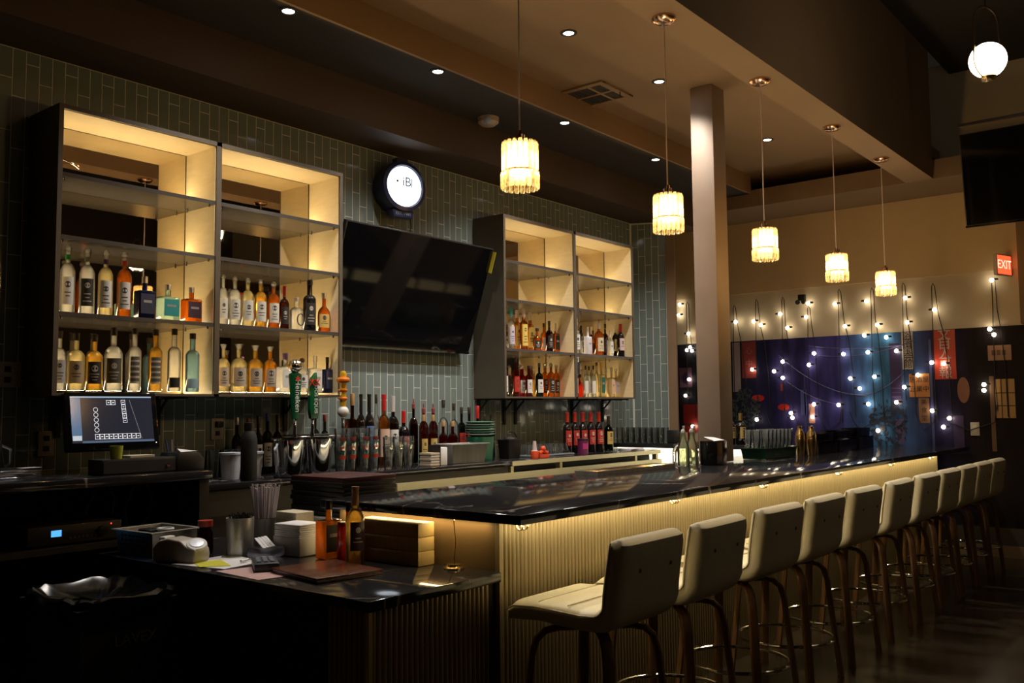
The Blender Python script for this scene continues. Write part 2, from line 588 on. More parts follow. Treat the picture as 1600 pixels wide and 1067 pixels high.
# ================================================================== wall shelf units
LEVELS = (1.752, 2.118, 2.408)      # underside-to-top shelves (top faces)
pin_me = MB().cyl((0, 0, 0), 0.006, 0.012, 8).mesh('shelf_pin', mt_chrome, True)
def shelf_unit(name, label, x0, xd, x1, tops, power):
    t = thing(name, label, 'shelf', (x0, SHF, 0))
    w = x1 - x0
    d = WALLY - SHF - 0.004
    zb, zt = 1.385, 2.745
    T = 0.022
    bx('side_panel', mt_taupe, 0, T, 0, d, zb, zt, t)
    bx('side_panel', mt_taupe, w - T, w, 0, d, zb, zt, t)
    xm = xd - x0
    bx('divider', mt_taupe, xm, xm + 0.030, 0, d, zb, zt, t)
    bx('top_panel', mt_taupe, T, w - T, 0, d, zt - T, zt, t)
    bx('bottom_panel', mt_taupe, T, w - T, 0, d, zb, zb + 0.013, t)
    bays = [(T, xm), (xm + 0.030, w - T)]
    e = 0.003
    for a, b in bays:
        # pale lining on the inside faces, behind the dark front edge
        for s, xa in ((0, a), (1, b - e)):
            bx('lining', mt_maple, xa, xa + e, 0.012, d - 0.011, zb + 0.013, zt - T, t)
        bx('lining', mt_maple, a + e, b - e, 0.012, d - 0.011, zt - T - e, zt - T, t)
        bx('mirror', mt_mirror, a, b, d - 0.006, d - 0.002, zb + 0.013, zt - T, t)
        levels = [zb + 0.013] + list(tops)
        for k, z in enumerate(levels):
            if k:
                sh = bx('shelf_board', mt_shelf, a + e, b - e, 0.004, d - 0.008, z - 0.020, z, t)
                for px in (a + e + 0.02, b - e - 0.02):
                    for py in (0.03, d - 0.06):
                        obj('shelf_pin', pin_me, sh, (px, py, z - 0.032))
            bx('light_strip', M('led_diffuser', (1, 1, 1), 0.5, 0, (1.0, 0.80, 0.48), 6.0), a + 0.02, b - 0.02, d - 0.028, d - 0.010, z + 0.0005, z + 0.004, t)
            strip('shelf_lamp', (a + 0.02, d - 0.019, z + 0.008), (b - 0.02, d - 0.019, z + 0.008), 0.016, power, (1.0, 0.74, 0.38), (0, -0.8, 1), t)
    # wall brackets under the unit
    return t
u1 = shelf_unit('wall_shelf', 'large backlit two-bay bottle shelf on the left', 1.937, 2.772, 3.644, (1.772, 2.130, 2.424), P_SHELF)
u2 = shelf_unit('wall_shelf', 'smaller-looking backlit two-bay bottle shelf by the column', 5.178, 6.076, 6.997, (1.752, 2.120, 2.410), P_SHELF * 0.62)
def bracket(parent, x, z=1.385):
    d = WALLY - SHF - 0.01
    mb = MB()
    mb.box(x - 0.012, x + 0.012, 0.02, d, z - 0.012, z - 0.0005)
    mb.box(x - 0.012, x + 0.012, d - 0.012, d, z - 0.20, z - 0.012)
    mb.tube([(x, d - 0.09, z - 0.012), (x, d - 0.012, z - 0.09)], 0.008, 6)
    mb.build('bracket', mt_blackm, parent)
for x in (2.1, 2.484, 2.625, 3.45): bracket(u1, x - 1.937)
for x in (5.22, 5.52, 5.66, 6.43, 6.9): bracket(u2, x - 5.178)
# a curled cable left on the top shelf
t = MB().tube([(2.03 + 0.06 * math.cos(a), 4.36 + 0.05 * math.sin(a), 2.43 + 0.045 + 0.04 * math.sin(a * 0.5 + 0.5)) for a in [i * 0.42 for i in range(14)]], 0.004, 6).build('cable_loop', mt_copper, smooth=True)
tag(t, 'coppery loop of cable lying on the empty top shelf', 'cable')

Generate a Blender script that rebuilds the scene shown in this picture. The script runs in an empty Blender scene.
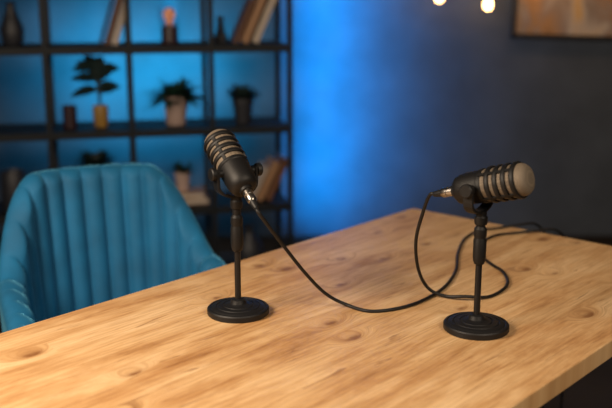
import bpy, bmesh, math, random
from mathutils import Vector, Matrix, noise
random.seed(4)
scene = bpy.context.scene
scene.view_settings.view_transform = 'Standard'
COL = scene.collection

# ------------------------------------------------------------ materials
def nt(m):
    m.use_nodes = True
    return m.node_tree, m.node_tree.nodes['Principled BSDF']

def mat(name, col, rough=0.5, metal=0.0, var=0.0, vscale=20, bump=0.0, bscale=200, sheen=0.0, emis=None, es=0, spec=0.5, trans=0):
    m = bpy.data.materials.new(name)
    t, b = nt(m)
    b.inputs['Base Color'].default_value = (*col, 1)
    b.inputs['Roughness'].default_value = rough
    b.inputs['Metallic'].default_value = metal
    b.inputs['Specular IOR Level'].default_value = spec
    b.inputs['Transmission Weight'].default_value = trans
    if sheen:
        b.inputs['Sheen Weight'].default_value = sheen
        b.inputs['Sheen Roughness'].default_value = 0.32
        b.inputs['Sheen Tint'].default_value = (0.2, 0.68, 1, 1)
    if emis:
        b.inputs['Emission Color'].default_value = (*emis, 1)
        b.inputs['Emission Strength'].default_value = es
    tc = t.nodes.new('ShaderNodeTexCoord')
    if var:
        n = t.nodes.new('ShaderNodeTexNoise'); n.inputs['Scale'].default_value = vscale; n.inputs['Detail'].default_value = 5
        t.links.new(tc.outputs['Object'], n.inputs['Vector'])
        r = t.nodes.new('ShaderNodeValToRGB')
        r.color_ramp.elements[0].position = 0.3; r.color_ramp.elements[1].position = 0.7
        r.color_ramp.elements[0].color = (*[c*(1-var) for c in col], 1)
        r.color_ramp.elements[1].color = (*[min(1, c*(1+var)) for c in col], 1)
        t.links.new(n.outputs['Fac'], r.inputs['Fac']); t.links.new(r.outputs['Color'], b.inputs['Base Color'])
    if bump:
        n2 = t.nodes.new('ShaderNodeTexNoise'); n2.inputs['Scale'].default_value = bscale
        t.links.new(tc.outputs['Object'], n2.inputs['Vector'])
        bp = t.nodes.new('ShaderNodeBump'); bp.inputs['Strength'].default_value = bump; bp.inputs['Distance'].default_value = 0.002
        t.links.new(n2.outputs['Fac'], bp.inputs['Height']); t.links.new(bp.outputs['Normal'], b.inputs['Normal'])
    return m

def wood_mat():
    m = bpy.data.materials.new('oak_wood')
    t, b = nt(m); N = t.nodes; L = t.links
    def node(ty, **kw):
        n = N.new(ty)
        for k, v in kw.items(): n.inputs[k].default_value = v
        return n
    def mapping(src, sc):
        mp = N.new('ShaderNodeMapping'); mp.inputs['Scale'].default_value = sc
        L.new(src, mp.inputs['Vector']); return mp.outputs['Vector']
    def math_(op, a, bb, clamp=False):
        n = N.new('ShaderNodeMath'); n.operation = op; n.use_clamp = clamp
        for i, v in enumerate((a, bb)):
            if isinstance(v, (int, float)): n.inputs[i].default_value = v
            else: L.new(v, n.inputs[i])
        return n.outputs[0]
    def mix(fac, a, bb, bt='MIX'):
        n = N.new('ShaderNodeMix'); n.data_type = 'RGBA'; n.blend_type = bt
        if isinstance(fac, (int, float)): n.inputs[0].default_value = fac
        else: L.new(fac, n.inputs[0])
        for i, v in ((6, a), (7, bb)):
            if isinstance(v, tuple): n.inputs[i].default_value = v
            else: L.new(v, n.inputs[i])
        return n.outputs[2]
    def ramp(f, pts):
        r = N.new('ShaderNodeValToRGB'); cr = r.color_ramp
        while len(cr.elements) < len(pts): cr.elements.new(0.5)
        for e, (p, c) in zip(cr.elements, pts): e.position = p; e.color = c
        L.new(f, r.inputs['Fac']); return r.outputs['Color']
    tc = N.new('ShaderNodeTexCoord'); obj = tc.outputs['Object']
    vo = node('ShaderNodeTexVoronoi', Scale=1.0, Randomness=1.0); vo.voronoi_dimensions = '2D'
    L.new(mapping(obj, (4.6, 8.5, 1)), vo.inputs['Vector'])
    d = vo.outputs['Distance']
    sepc = N.new('ShaderNodeSeparateColor'); L.new(vo.outputs['Color'], sepc.inputs[0])
    pick = math_('GREATER_THAN', sepc.outputs[0], 0.48)
    warp = math_('MULTIPLY', math_('MULTIPLY', math_('SUBTRACT', 0.30, d, True), 0.16), pick)
    sep = N.new('ShaderNodeSeparateXYZ'); L.new(obj, sep.inputs[0])
    y2 = math_('ADD', sep.outputs['Y'], warp)
    cmb = N.new('ShaderNodeCombineXYZ'); L.new(sep.outputs['X'], cmb.inputs[0]); L.new(y2, cmb.inputs[1])
    g = cmb.outputs[0]
    n1 = node('ShaderNodeTexNoise', Scale=1.0, Detail=8.0, Roughness=0.68, Distortion=0.3); L.new(mapping(g, (2.4, 18, 1)), n1.inputs['Vector'])
    n2 = node('ShaderNodeTexNoise', Scale=1.0, Detail=4.0, Roughness=0.65); L.new(mapping(g, (9, 150, 1)), n2.inputs['Vector'])
    n3 = node('ShaderNodeTexNoise', Scale=1.0, Detail=5.0, Roughness=0.65); L.new(mapping(obj, (4.0, 9.0, 1)), n3.inputs['Vector'])
    c1 = ramp(n1.outputs['Fac'], [(0.30, (0.35, 0.175, 0.065, 1)), (0.42, (0.54, 0.315, 0.14, 1)), (0.52, (0.65, 0.42, 0.21, 1)), (0.70, (0.76, 0.54, 0.31, 1))])
    c3 = mix(0.5, c1, ramp(n2.outputs['Fac'], [(0.35, (0.56, 0.46, 0.36, 1)), (0.56, (1, 1, 1, 1))]), 'MULTIPLY')
    c3 = mix(0.45, c3, ramp(n3.outputs['Fac'], [(0.40, (0.70, 0.55, 0.40, 1)), (0.50, (1, 1, 1, 1))]), 'MULTIPLY')
    dn = math_('ADD', d, math_('MULTIPLY', math_('SUBTRACT', n3.outputs['Fac'], 0.5), 0.20))
    dn = math_('ADD', dn, math_('MULTIPLY', math_('SUBTRACT', n1.outputs['Fac'], 0.5), 0.25))
    k = ramp(dn, [(0.02, (1, 1, 1, 1)), (0.055, (0.7, 0.7, 0.7, 1)), (0.09, (0.28, 0.28, 0.28, 1)), (0.18, (0, 0, 0, 1))])
    kf = math_('MULTIPLY', k, pick)
    c4 = mix(math_('MULTIPLY', kf, 0.88), c3, (0.20, 0.08, 0.025, 1))
    n5 = node('ShaderNodeTexNoise', Scale=1.0, Detail=4.0, Roughness=0.65, Distortion=0.5); L.new(mapping(g, (6, 55, 1)), n5.inputs['Vector'])
    ck = ramp(n5.outputs['Fac'], [(0.62, (0, 0, 0, 1)), (0.68, (1, 1, 1, 1))])
    c5 = mix(math_('MULTIPLY', ck, 0.6), c4, (0.23, 0.105, 0.04, 1))
    L.new(c5, b.inputs['Base Color'])
    b.inputs['Roughness'].default_value = 0.38
    bp = node('ShaderNodeBump', Strength=0.12, Distance=0.001); L.new(n2.outputs['Fac'], bp.inputs['Height']); L.new(bp.outputs['Normal'], b.inputs['Normal'])
    return m

def grille_mat(name, col):
    m = bpy.data.materials.new(name)
    t, b = nt(m); N = t.nodes; L = t.links
    tc = N.new('ShaderNodeTexCoord')
    v = N.new('ShaderNodeTexVoronoi'); v.inputs['Scale'].default_value = 650; v.inputs['Randomness'].default_value = 0.15
    L.new(tc.outputs['Object'], v.inputs['Vector'])
    r = N.new('ShaderNodeValToRGB'); r.color_ramp.elements[0].position = 0.25; r.color_ramp.elements[1].position = 0.6
    r.color_ramp.elements[0].color = (*[c*0.45 for c in col], 1); r.color_ramp.elements[1].color = (*col, 1)
    L.new(v.outputs['Distance'], r.inputs['Fac']); L.new(r.outputs['Color'], b.inputs['Base Color'])
    bp = N.new('ShaderNodeBump'); bp.inputs['Strength'].default_value = 0.5; bp.inputs['Distance'].default_value = 0.001
    L.new(v.outputs['Distance'], bp.inputs['Height']); L.new(bp.outputs['Normal'], b.inputs['Normal'])
    b.inputs['Metallic'].default_value = 0.2; b.inputs['Roughness'].default_value = 0.6
    return m

def wall_mat(name, col, var=0.2):
    m = bpy.data.materials.new(name)
    t, b = nt(m); N = t.nodes; L = t.links
    tc = N.new('ShaderNodeTexCoord')
    n = N.new('ShaderNodeTexNoise'); n.inputs['Scale'].default_value = 3.5; n.inputs['Detail'].default_value = 7; n.inputs['Roughness'].default_value = 0.6
    L.new(tc.outputs['Object'], n.inputs['Vector'])
    r = N.new('ShaderNodeValToRGB'); r.color_ramp.elements[0].position = 0.3; r.color_ramp.elements[1].position = 0.7
    r.color_ramp.elements[0].color = (*[c*(1-var) for c in col], 1); r.color_ramp.elements[1].color = (*[c*(1+var) for c in col], 1)
    L.new(n.outputs['Fac'], r.inputs['Fac']); L.new(r.outputs['Color'], b.inputs['Base Color'])
    n2 = N.new('ShaderNodeTexNoise'); n2.inputs['Scale'].default_value = 60; L.new(tc.outputs['Object'], n2.inputs['Vector'])
    bp = N.new('ShaderNodeBump'); bp.inputs['Strength'].default_value = 0.15; bp.inputs['Distance'].default_value = 0.003
    L.new(n2.outputs['Fac'], bp.inputs['Height']); L.new(bp.outputs['Normal'], b.inputs['Normal'])
    b.inputs['Roughness'].default_value = 0.75
    return m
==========
*INSTRUCTIONS TO FOLLOW:*
Gather and return every line that holds the string "picture".

*RESULT OF THIS EXERCISE:*
The Blender Python script for this scene continues. Write part 2, from line 588 on. More parts follow. Treat the picture as 1600 pixels wide and 1067 pixels high.
Generate a Blender script that rebuilds the scene shown in this picture. The script runs in an empty Blender scene.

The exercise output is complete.